Copy out all lines that carry the word "scene".

# # # # # # #

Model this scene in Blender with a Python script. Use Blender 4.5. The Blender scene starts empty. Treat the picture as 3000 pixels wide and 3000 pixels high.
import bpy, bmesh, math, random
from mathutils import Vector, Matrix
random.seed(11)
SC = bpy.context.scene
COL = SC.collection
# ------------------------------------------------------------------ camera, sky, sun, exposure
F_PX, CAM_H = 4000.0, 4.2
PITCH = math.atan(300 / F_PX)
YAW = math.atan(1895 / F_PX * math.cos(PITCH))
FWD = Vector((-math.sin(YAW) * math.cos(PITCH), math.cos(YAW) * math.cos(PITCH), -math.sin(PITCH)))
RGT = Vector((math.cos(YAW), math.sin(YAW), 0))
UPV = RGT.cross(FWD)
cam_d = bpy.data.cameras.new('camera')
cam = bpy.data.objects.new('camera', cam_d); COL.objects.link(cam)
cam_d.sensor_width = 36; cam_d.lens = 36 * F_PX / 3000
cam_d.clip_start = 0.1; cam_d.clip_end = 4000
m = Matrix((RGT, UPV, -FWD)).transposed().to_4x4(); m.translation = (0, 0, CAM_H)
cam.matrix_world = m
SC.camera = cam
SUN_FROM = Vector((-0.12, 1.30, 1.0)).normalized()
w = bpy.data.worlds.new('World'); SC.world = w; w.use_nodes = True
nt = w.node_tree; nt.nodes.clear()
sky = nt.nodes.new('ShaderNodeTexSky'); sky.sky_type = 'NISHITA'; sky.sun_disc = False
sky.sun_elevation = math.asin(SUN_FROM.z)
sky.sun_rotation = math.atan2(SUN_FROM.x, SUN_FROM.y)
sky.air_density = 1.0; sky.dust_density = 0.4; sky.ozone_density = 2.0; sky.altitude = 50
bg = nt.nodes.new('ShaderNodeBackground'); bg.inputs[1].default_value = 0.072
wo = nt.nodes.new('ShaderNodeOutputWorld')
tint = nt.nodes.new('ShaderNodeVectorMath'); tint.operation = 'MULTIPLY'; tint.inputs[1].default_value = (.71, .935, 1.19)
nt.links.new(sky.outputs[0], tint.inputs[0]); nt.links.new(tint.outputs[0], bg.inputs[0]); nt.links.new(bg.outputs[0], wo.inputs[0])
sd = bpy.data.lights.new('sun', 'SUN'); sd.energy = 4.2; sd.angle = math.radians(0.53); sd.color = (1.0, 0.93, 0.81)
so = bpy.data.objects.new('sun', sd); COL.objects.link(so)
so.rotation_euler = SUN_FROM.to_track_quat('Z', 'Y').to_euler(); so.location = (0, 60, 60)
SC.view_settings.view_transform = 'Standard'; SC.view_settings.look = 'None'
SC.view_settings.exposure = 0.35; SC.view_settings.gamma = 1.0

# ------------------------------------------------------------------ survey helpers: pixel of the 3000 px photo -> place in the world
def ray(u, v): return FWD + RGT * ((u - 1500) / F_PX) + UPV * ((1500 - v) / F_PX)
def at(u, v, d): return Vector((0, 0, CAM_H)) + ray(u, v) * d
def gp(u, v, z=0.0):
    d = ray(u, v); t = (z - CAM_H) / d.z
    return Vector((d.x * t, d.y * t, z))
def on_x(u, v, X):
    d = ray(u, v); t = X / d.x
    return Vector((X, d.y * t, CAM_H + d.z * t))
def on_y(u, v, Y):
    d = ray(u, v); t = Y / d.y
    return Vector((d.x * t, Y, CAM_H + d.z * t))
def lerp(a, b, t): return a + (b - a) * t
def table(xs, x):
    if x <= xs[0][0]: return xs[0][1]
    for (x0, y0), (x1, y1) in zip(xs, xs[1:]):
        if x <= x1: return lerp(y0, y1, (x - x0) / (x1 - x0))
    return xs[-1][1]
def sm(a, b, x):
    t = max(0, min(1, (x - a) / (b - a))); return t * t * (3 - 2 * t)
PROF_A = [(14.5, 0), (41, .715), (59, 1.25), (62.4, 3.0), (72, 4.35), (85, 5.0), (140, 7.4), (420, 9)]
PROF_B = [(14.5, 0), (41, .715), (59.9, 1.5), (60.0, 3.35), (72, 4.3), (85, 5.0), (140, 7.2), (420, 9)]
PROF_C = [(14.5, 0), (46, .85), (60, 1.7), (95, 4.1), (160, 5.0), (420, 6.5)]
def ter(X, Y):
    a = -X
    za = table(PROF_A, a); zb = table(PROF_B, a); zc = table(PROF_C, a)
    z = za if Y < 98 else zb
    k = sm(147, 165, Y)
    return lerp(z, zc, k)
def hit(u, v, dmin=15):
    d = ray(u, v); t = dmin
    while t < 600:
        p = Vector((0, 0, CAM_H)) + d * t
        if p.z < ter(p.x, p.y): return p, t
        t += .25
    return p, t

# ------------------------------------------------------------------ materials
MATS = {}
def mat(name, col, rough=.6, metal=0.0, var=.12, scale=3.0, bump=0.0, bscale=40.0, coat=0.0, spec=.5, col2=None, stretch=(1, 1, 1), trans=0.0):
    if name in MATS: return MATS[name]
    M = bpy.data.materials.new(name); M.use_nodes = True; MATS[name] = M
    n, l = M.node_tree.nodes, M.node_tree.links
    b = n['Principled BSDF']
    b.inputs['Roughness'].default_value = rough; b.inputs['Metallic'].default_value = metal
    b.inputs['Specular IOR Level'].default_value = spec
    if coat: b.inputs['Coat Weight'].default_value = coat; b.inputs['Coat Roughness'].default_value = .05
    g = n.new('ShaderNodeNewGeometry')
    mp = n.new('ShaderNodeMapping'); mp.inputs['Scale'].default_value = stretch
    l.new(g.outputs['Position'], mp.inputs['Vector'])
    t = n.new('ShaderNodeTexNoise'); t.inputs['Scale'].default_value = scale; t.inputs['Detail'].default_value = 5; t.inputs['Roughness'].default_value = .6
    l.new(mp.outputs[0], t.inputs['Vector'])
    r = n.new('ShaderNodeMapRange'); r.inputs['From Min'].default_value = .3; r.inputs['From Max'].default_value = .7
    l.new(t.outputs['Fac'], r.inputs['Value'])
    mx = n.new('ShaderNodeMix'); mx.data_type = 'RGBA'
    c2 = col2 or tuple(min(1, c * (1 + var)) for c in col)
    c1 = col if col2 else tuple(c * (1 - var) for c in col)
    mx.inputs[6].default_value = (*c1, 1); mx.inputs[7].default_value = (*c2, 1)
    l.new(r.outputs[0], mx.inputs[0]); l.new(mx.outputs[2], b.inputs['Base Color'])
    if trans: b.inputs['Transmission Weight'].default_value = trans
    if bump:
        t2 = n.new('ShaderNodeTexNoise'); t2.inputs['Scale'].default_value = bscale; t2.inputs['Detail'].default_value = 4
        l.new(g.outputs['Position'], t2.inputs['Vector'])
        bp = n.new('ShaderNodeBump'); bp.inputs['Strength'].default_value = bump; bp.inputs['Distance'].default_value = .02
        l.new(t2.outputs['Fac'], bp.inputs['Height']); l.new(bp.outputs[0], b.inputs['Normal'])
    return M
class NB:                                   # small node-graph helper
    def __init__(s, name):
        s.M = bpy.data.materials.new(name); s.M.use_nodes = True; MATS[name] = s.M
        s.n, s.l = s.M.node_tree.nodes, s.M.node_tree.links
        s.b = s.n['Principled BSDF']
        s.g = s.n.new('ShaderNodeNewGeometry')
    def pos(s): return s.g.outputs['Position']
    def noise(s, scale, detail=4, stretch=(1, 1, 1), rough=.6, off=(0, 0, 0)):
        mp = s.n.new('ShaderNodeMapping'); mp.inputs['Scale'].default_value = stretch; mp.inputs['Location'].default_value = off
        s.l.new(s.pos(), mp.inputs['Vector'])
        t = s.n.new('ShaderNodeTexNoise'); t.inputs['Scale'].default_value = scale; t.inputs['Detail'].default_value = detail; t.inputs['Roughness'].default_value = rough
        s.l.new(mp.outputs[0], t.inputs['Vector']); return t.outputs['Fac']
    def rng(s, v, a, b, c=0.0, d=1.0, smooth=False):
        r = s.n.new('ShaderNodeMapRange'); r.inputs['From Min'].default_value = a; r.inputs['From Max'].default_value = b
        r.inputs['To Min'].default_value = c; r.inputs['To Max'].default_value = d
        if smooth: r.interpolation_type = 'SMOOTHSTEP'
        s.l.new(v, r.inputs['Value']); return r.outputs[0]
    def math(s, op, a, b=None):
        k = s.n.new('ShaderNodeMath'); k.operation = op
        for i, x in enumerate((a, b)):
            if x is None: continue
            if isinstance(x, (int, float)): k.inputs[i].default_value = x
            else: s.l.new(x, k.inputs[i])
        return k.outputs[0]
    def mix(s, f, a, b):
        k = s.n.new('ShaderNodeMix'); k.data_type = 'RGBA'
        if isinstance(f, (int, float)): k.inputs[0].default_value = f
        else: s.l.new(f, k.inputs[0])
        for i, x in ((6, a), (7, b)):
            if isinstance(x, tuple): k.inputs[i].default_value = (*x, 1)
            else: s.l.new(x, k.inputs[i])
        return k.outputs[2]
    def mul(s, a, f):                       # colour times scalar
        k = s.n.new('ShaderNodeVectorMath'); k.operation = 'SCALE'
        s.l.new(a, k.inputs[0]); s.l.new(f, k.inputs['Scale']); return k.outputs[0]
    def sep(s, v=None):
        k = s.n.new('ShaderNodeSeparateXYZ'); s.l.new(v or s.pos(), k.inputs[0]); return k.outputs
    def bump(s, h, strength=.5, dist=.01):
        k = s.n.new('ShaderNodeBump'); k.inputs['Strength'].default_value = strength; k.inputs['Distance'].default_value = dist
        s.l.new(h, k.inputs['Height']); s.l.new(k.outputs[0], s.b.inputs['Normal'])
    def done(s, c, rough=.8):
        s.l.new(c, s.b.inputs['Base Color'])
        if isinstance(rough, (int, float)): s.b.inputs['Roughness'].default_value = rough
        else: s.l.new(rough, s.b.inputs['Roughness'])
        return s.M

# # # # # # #

FINISHED TASK >>
Model this scene in Blender with a Python script. Use Blender 4.5. The Blender scene starts empty. Treat the picture as 3000 pixels wide and 3000 pixels high.
SC = bpy.context.scene